This is very interesting. A Sony executive is put on the stand in the lawsuit Capitol Records vs. Jammie Thomas, and she admits all sorts of funky things. Doesn't she know you can lie under oath?
One of the biggest bombshells from the cross-examination was Pariser's admission that the RIAA's legal campaign isn't making the labels any money, and that, furthermore, the industry has no idea of the actual damages it suffers due to file-sharing.
The admission came during questioning over the amount of damages the RIAA is seeking in the case. Toder asked Pariser how much Sony was suing the defendant for, and she replied that the amount was for the jury to decide and that the labels weren't suing for actual damages. As is the case with the other file-sharing lawsuits, the record industry is only seeking the punitive damages available via the Copyright Act, which can range from $750 to $150,000 per song. "What are your actual damages?" asked Toder.

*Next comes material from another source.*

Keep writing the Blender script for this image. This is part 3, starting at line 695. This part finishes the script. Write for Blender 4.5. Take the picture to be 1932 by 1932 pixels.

"We haven't stopped to calculate the amount of damages we've suffered due to downloading, but that's not what's at issue here," replied Pariser, who was reminded by Judge Michael Davis to answer the questions actually asked by Toder, not hypotheticals.
Toder then pressed the Sony executive on the question of how many people actually downloaded music from the defendant. "We don't know," she replied. "I can't identify any other entities aside from what SafeNet reported, but I know that many others did... that's the way the system works." [...]
The next line of questioning was how many suits the RIAA has filed so far. Pariser estimated the number at a "few thousand." "More like 20,000," suggested Toder. "That's probably an overstatement," Pariser replied. She then made perhaps the most startling comment of the day. Saying that the record labels have spent "millions" on the lawsuits, she then said that "we've lost money on this program."
This is fascinating. One of the theories for why the sue-your-customers strategy continues is that the lawsuits pay for themselves with so many out-of-court settlements. Clearly that's not the case.
Let's see,they don't have any idea what actual damages they're suffering, the lawsuits are costing them millions, they're throwing away any goodwill they may have had in the marketplace ... why do they keep it up? Who was it who said that a functional definition of insanity is repeating the same action and expecting a different result?